Zum Motiv oder den Vorwürfen einer IS-Mitgliedschaft äußerte sich der Angeklagte in der von der Verteidigung verlesenen Erklärung nicht. Wie ein psychiatrischer Sachverständiger berichtete, hatte der Angeklagte ihm gegenüber geleugnet, ein radikaler Islamist zu sein.
Zudem habe der Angeklagte geschildert, dass er sich nur an einen Angriff erinnern könne und danach in einen Wald geflüchtet sei. Nach den Schilderungen des Sachverständigen äußerte der Angeklagte auch, dass er sich selbst als Opfer sehe.
Er sei von radikalen Chatpartnern so stark beeinflusst worden, dass er nicht mehr bei Bewusstsein gewesen sei.
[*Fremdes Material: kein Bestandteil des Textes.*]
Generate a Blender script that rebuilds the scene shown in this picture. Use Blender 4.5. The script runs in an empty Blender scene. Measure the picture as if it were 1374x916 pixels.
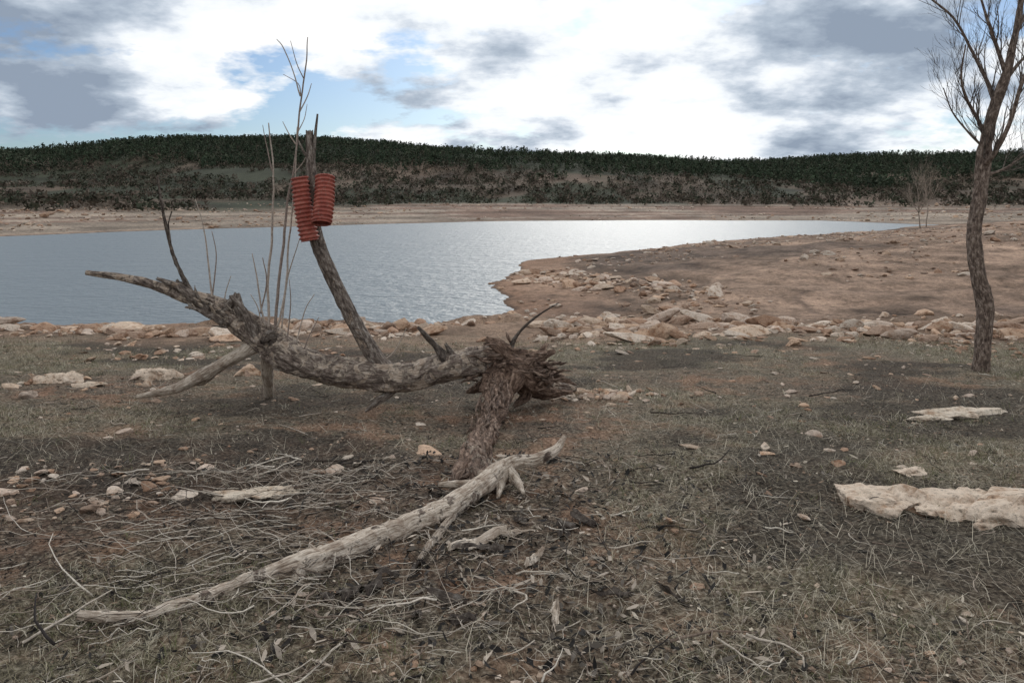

Die Tat soll er in den Gesprächen als „Problem“ oder „Dummheit“ beschrieben haben. Teils habe er auch die Existenz mehrerer Opfer in Frage gestellt.
In dem Prozess im stark gesicherten Oberlandesgericht in der nordrhein-westfälischen Landeshauptstadt muss sich der Angeklagte wegen dreifachen Mordes, zehnfachen versuchten Mordes sowie Mitgliedschaft in dem als ausländische terroristische Organisation eingestuften IS verantworten.
Der Prozess ist zunächst mit weiteren 21 Verhandlungstagen bis Ende September angesetzt. Laut einer Gerichtssprecherin sollen fast 50 Zeugen und mehrere Sachverständige befragt werden. Dem Prozess schlossen sich auch zwölf Nebenkläger an, darunter Geschädigte des Anschlags und Angehörige der Opfer.